Moscou non plus n'évoque rien d'intime : c'est le pouvoir central soviétique, avec métro, football, élections truquées, familles déguisées [dressed up] partant en pique-nique dans une automobile socialiste. Tout ceci est très citadin, fabriqué, frelaté, parsemé de majuscules, c'est-à-dire de noms donnés non par la nature mais par l'homme et l'idéologie falsifiante.
Mais... la famille publicitaire va en pique-nique où ? "in the country". Nabokov ne dit pas "countryside", qui désignerait surtout la campagne par opposition à la ville, mais "country", qui comporte l'acception précédente, mais signifie aussi "le pays". On inflige à Pnine un paysage qui est un retour au pays, qui le prend de plein fouet, à contrepied de ses méfiances et de ses ironies. Ce paysage, Nabokov ne nous en dit rien ; mais on sait qu'il ne peut s'agir que d'un plan de la forêt russe, de sa forêt d'enfance. Lors de son retour somnambulique, il va passer, en "rambler" adolescent, rénové, "entre les fûts blancs des bouleaux, inondant le feuillage agité en tremblement ocellé sur l’écorce..." (ici, pas de noms propres, pas de majuscules : on est dans le monde vrai).
Traîtreusement, sournoisement, parmi des fadaises idéologiques, le film glisse un plan authentique de ce monde "bouleau-tilleul-saule-tremble-peuplier-chêne" qui est l'origine et l'essence de Pnine.
"Picnic in the country", c'est presque "Pnine au pays." Le miracle. Une soudaine injection de la drogue la plus pure et la plus puissante : la nostalgie. Tout à coup, Pnine redevient un petit enfant halluciné par la beauté de la forêt paradisiaque première. Véritablement, 'il "fond" en larmes. Ses structures adultes, ses amarres, ses défenses se dissolvent ; on provoque en lui une régression soudaine au stade du petit enfant qui laisse fuir son urine ou de l'adolescent qui sent fuir sa semence. Il est éperdu.
Les services spéciaux soviétiques savaient qu'on peut faire basculer un émigré anticommuniste dans la collaboration en lui faisant miroiter la possibilité, l'éventualité, d'un retour "au pays", procédé appelé "faire frémir les bouleaux".

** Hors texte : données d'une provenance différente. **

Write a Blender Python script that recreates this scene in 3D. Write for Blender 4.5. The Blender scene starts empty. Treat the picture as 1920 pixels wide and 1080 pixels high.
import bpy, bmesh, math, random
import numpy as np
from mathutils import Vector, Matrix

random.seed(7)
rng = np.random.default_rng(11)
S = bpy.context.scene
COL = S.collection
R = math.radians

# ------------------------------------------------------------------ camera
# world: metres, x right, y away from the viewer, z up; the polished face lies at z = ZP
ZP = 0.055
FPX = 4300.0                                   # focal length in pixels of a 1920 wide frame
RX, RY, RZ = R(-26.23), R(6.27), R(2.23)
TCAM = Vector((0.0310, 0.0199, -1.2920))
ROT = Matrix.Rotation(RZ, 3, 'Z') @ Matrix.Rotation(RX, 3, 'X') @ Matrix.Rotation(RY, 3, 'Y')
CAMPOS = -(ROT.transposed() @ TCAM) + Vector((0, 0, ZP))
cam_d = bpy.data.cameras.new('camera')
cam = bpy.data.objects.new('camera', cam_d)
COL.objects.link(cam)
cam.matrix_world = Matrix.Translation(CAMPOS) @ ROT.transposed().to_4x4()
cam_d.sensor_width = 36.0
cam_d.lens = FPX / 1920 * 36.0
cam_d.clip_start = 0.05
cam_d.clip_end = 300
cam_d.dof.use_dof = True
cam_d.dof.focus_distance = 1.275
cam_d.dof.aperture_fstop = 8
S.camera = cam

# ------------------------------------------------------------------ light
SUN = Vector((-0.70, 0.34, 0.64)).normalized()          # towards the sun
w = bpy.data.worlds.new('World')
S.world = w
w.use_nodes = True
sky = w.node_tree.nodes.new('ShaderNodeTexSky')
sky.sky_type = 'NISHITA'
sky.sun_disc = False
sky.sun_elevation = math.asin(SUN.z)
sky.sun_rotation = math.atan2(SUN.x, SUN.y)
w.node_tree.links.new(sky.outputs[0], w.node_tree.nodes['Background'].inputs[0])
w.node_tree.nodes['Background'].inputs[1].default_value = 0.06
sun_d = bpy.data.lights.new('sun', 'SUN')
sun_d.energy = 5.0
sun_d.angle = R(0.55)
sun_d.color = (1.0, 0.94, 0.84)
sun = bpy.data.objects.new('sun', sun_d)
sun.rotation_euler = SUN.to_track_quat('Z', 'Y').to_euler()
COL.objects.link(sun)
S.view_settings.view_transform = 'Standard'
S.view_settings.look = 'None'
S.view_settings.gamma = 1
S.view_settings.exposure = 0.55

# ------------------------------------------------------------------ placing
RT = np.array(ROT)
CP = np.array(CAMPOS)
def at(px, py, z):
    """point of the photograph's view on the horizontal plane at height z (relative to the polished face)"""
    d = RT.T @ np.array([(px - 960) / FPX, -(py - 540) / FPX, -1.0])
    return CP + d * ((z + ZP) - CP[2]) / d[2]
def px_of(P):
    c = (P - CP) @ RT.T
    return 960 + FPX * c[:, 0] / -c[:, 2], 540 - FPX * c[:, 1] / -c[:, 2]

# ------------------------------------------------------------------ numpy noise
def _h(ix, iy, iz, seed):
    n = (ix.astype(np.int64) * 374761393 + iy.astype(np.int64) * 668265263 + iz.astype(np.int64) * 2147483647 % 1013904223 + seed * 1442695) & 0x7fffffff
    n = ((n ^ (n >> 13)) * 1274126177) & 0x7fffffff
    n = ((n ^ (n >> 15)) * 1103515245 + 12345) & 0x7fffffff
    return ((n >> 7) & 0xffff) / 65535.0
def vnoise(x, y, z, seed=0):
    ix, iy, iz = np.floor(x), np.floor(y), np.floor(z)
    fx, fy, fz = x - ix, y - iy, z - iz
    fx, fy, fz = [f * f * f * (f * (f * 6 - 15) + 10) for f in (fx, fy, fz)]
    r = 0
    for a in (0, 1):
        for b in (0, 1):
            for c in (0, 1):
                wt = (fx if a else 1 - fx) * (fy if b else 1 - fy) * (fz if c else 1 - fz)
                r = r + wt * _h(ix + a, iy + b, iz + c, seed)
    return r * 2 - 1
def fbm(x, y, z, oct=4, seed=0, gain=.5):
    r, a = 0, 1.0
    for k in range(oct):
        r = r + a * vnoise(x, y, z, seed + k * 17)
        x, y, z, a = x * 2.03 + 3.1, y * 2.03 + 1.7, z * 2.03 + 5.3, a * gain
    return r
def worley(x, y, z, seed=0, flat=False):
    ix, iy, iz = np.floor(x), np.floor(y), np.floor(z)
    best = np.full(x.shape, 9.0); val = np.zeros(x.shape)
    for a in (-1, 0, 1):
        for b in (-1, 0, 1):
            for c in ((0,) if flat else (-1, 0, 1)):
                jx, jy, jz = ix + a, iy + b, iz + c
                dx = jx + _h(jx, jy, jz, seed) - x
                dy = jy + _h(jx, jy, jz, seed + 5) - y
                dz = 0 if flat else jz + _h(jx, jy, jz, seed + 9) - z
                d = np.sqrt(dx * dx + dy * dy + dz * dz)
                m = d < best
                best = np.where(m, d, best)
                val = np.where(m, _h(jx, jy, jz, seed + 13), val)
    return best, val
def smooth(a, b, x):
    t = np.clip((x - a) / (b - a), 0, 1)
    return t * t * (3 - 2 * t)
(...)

Vladimir Volkoff insiste sur cette faiblesse qui rend l'émigré si manipulable, dans son roman précisément intitulé Le Retournement (chap. 9) :
"Un bouleau valétudinaire, planté par je ne sais quel ambassadeur nostalgique, palpitait dans la brise de toutes ses feuilles encore vivantes. Un Russe, bon ou mauvais. ne saurait voir un bouleau sans frémir, et, comme il se doit, je m'émus à la vue de cet être transplanté, peut-être comme moi avant d'être né. Un bouleau, même soviétique, c'est blanc, ça ne peut pas être marxiste."